I finally got to see one of the http://pirsa.org/11060046/".

But the sense in which it's a holographic construction eludes me. Holography is mentioned in the first ten minutes, and then again in the very last minute. There are mappings, q and q_T (q transpose, the inverse of q), which are not bulk-to-boundary mappings but bulk-to-"screen" mappings, where a screen is a surface in the bulk of one less dimension. There is a remark at 34 minutes that space-time points become the lowest Landau level of something in one extra dimension. At 45 minutes the matrices q and q_T show up again, as noncommutative space-time coordinates for strings stretching between a stack of N D4-branes and a cloud of k D0-branes.
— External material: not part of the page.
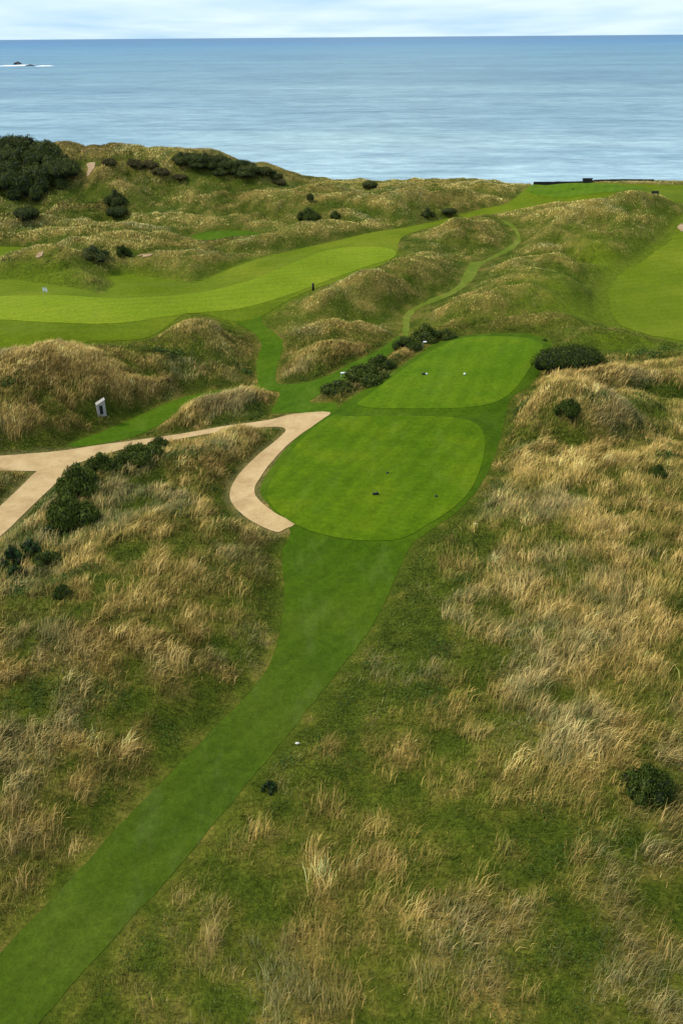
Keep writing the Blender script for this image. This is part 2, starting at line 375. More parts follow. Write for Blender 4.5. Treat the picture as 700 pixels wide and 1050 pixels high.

Then all this gets uplifted to a six-dimensional space of the form S^4 x S^2 - the D4-brane become space-filling D6-branes and the D0-branes become D2-branes wrapping the S^2 - and this six-dimensional space happens to be twistor space! - 4-dimensional space with an extra "sphere" at each point, corresponding to directions in 3-dimensional space. Again, the strings between these branes implement a version of twistor string theory, with one part being equivalent to the self-dual part of N=4 Yang-Mills, and another part giving you the rest of N=4 Yang-Mills coupled to conformal supergravity. Verlinde (http://arxiv.org/abs/1104.2605" , because the classical continuum picture no longer applies at very short distances), and he says it's holographic too - but that's the part I don't understand - at the end he says there's a projection onto the "twistor line", but I thought that was equivalent to one of the "S^2"s, so if he's talking about the reduction from 6d perspective to 4d perspective, it just seems like Kaluza-Klein - approximating in a way that neglects the compact extra dimensions - and not the dramatic holographic elimination of one large dimension.

So I don't get it, but it's extremely interesting, and will hopefully make more sense to me in the near future.

 

[dhillonv10]

Thanks for the link to the talk, I was looking around for the talk on Simulating the universe as a quantum computer when i found the talks from the Holographic Cosmology 2.0. There was some talk on the Denef paper as well. Anyways the idea of using a screen is very interesting, it reminds me of the Grassimian representation that we talked about before, the fact that you would use a third theory that is more fundamental. You make the bulk dual to the screen and then the screen to the boundary, so the paper I mentioned before: dS/CFT Correspondence in Two Dimensions: Scott Ness, George Siopsis (2002) might actually work. I'll comment again with questions and such as I watch the talk.

update: There is also a talk on uplifting, titled: Uplifting AdS/CFT to Cosmology

 

[Fyzix]

I ressurrect this thread.

Could you outline your main thoughts in layman terms?
What is it you are thinking is going on in the horizon that gives us the illusion of randomness and nonlocality?

 

[dhillonv10]

Fyzix: this thread isn't dead yet, we are simply waiting, at Strings 2011, Herman et. al announced that they had worked out a complete example of dS/CFT and the paper will be out later this month. Once that's in, then we can do a lot more instead of making guesses as to what really happens because of the lack of an example.